- _YOUR INSTRUCTIONS_:
Select each line where the word "scene" appears.

○ ○ ○ ○ ○

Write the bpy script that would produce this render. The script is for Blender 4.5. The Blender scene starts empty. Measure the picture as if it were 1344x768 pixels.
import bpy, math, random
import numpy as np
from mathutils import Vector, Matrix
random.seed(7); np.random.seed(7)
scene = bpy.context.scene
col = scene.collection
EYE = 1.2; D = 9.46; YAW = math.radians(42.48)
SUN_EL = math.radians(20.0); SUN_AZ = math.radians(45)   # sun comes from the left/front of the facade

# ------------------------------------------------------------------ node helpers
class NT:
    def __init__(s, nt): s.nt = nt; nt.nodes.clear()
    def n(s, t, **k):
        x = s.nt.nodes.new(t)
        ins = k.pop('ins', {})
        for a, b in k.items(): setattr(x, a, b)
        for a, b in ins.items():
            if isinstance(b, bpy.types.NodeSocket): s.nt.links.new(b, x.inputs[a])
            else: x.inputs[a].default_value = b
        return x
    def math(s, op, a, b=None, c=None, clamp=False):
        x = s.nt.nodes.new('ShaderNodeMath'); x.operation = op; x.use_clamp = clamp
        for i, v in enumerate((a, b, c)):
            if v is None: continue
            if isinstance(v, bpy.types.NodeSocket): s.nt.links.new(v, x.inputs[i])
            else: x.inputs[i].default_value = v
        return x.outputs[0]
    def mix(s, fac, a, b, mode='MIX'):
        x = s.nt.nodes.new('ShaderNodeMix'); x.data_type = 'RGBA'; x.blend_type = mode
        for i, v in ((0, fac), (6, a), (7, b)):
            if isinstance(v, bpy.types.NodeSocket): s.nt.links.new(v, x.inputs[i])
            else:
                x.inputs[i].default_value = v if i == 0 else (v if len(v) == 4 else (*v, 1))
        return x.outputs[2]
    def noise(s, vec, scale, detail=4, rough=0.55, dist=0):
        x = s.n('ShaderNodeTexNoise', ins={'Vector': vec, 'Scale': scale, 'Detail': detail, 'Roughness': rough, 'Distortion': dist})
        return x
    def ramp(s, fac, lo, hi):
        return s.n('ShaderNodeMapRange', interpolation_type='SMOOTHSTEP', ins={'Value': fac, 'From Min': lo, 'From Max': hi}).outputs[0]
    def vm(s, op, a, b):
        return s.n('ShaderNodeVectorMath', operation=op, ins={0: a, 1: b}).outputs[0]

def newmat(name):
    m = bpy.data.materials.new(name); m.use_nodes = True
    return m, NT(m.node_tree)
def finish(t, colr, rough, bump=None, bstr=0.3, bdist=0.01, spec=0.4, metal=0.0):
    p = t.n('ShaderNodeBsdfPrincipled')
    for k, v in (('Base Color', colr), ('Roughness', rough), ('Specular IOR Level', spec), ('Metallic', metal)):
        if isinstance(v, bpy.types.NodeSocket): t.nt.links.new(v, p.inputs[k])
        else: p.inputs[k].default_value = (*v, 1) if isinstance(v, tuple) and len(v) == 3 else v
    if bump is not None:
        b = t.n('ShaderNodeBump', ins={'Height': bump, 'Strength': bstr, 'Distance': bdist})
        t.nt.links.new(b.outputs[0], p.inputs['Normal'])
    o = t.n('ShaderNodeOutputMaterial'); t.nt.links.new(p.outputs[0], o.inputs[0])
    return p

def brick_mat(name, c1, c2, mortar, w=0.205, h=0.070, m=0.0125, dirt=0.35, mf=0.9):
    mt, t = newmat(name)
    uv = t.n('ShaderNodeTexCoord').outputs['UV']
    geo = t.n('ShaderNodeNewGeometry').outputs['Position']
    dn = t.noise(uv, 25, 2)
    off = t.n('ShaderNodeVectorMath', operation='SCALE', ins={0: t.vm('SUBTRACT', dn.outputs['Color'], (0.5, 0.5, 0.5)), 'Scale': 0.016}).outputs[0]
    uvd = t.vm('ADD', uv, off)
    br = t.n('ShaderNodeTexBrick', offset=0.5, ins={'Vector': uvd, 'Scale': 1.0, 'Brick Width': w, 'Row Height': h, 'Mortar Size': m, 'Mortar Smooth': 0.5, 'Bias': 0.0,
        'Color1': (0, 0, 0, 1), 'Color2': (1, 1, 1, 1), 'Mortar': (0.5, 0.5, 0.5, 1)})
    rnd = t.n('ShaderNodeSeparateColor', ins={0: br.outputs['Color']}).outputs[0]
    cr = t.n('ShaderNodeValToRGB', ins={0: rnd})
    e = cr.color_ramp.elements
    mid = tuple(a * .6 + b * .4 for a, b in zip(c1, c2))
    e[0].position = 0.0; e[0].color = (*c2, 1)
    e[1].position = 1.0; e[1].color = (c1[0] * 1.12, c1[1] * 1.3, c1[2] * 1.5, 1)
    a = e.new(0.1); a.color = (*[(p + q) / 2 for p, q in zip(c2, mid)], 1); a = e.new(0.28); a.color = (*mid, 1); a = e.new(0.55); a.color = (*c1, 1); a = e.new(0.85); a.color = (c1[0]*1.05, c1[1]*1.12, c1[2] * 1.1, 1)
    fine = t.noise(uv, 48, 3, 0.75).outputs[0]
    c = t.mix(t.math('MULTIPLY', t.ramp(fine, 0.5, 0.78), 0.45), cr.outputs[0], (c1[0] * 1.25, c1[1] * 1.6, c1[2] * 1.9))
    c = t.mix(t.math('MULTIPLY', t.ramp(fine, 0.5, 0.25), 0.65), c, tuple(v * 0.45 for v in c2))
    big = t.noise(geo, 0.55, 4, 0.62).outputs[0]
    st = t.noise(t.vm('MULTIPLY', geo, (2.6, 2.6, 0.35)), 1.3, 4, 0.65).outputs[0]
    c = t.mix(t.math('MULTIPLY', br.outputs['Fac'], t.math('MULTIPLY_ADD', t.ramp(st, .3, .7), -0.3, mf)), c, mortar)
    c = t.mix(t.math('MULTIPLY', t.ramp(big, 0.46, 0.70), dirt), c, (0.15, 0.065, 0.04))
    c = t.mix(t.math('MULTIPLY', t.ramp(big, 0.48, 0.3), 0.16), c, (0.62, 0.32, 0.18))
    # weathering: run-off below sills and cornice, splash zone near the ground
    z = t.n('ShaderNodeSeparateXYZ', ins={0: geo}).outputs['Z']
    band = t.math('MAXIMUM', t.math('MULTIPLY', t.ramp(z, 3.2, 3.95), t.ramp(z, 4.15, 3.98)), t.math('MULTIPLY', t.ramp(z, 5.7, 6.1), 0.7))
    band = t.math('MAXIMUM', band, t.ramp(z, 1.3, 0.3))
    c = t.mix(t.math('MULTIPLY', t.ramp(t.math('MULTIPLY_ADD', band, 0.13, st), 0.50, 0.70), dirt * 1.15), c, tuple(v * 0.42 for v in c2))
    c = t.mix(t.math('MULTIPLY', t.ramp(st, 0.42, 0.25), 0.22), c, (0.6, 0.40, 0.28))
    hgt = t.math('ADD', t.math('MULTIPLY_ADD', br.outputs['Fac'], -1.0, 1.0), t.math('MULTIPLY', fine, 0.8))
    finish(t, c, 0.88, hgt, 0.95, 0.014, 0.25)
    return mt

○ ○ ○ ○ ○

- _SOLUTION FOR THIS EXERCISE_:
Write the bpy script that would produce this render. The script is for Blender 4.5. The Blender scene starts empty. Measure the picture as if it were 1344x768 pixels.
scene = bpy.context.scene
col = scene.collection